Saman yaad aya jado main see api, na karma da mara, na punni, na paapi
fikar na jeevan da na marna syapi, sada trapat rehnda se apana jawabi

My sat guru reminded me of a time when I was free. A time when I was not being driven by my lust, my actions were not binding me either ina good or bad way to thsi world. A time when I was not fearful of future living or impending death. A time when I was alwasy content in myself.

taali de ute chapaki jo mari, kande te jawan de asa sawari
hilli je tali te pai gayi bimari, kosan laga her ik lamke sansari

Striving to get of the well, out of the wordly binding causing pain, I tried to jump up the branch I had been hanging on. My efforts caused an uproar in the tree as everyone else hanging by the tree was getting disturbed. When one tries to get out of the wordly affairs, he causes an upraor. Those dependant on him are afraid, they are being abondoned. Those who have always professed that one must stay and endure the sufferings of the world find my efforts as a challange to their way of life.

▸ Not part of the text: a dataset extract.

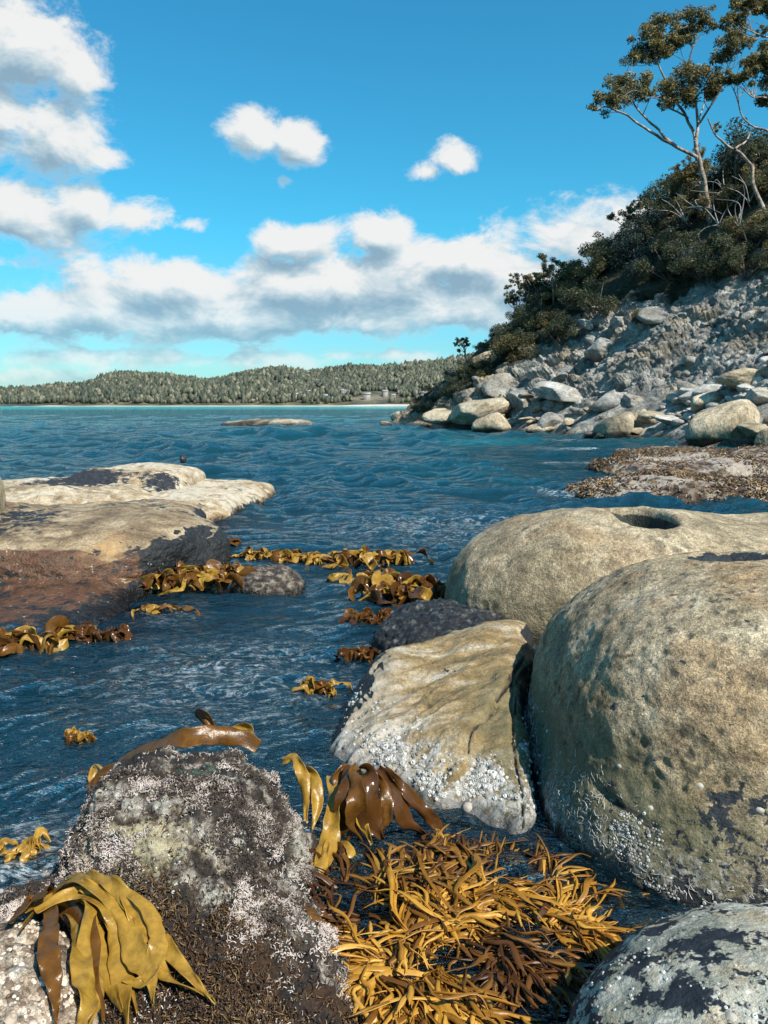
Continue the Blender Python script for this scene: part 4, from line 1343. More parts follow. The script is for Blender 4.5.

hilna na tali to tu shadwari, khabar je tu niklan de kiti tayyari
aziza tu pool ja ubari, mushkil intaha aandi na wari

People of the wordly affairs, warned me of dire consequences if I try to upset the status quo. People who love me advised that I am on a very difficult road to no known destination. My own lust and passion raised their ugly head and tied me down to the tree.

hathi sawari kare mainu sainat, lamki sansari kasan je mushka
dunga te mithete chuhe da mara, samajh kuch nayi anda kare ki vichara

The elephant rider, my sat guru indicated me to come out of the well. Afraid of my fellow beings opposition and condemnation of my efforts, afraid and tied down by my own passions, bitten by the desire for more nector, hanging in between life and the death, I have become impotent and weak against my own negative tendencies and am unable to make up my mind on what is good for me.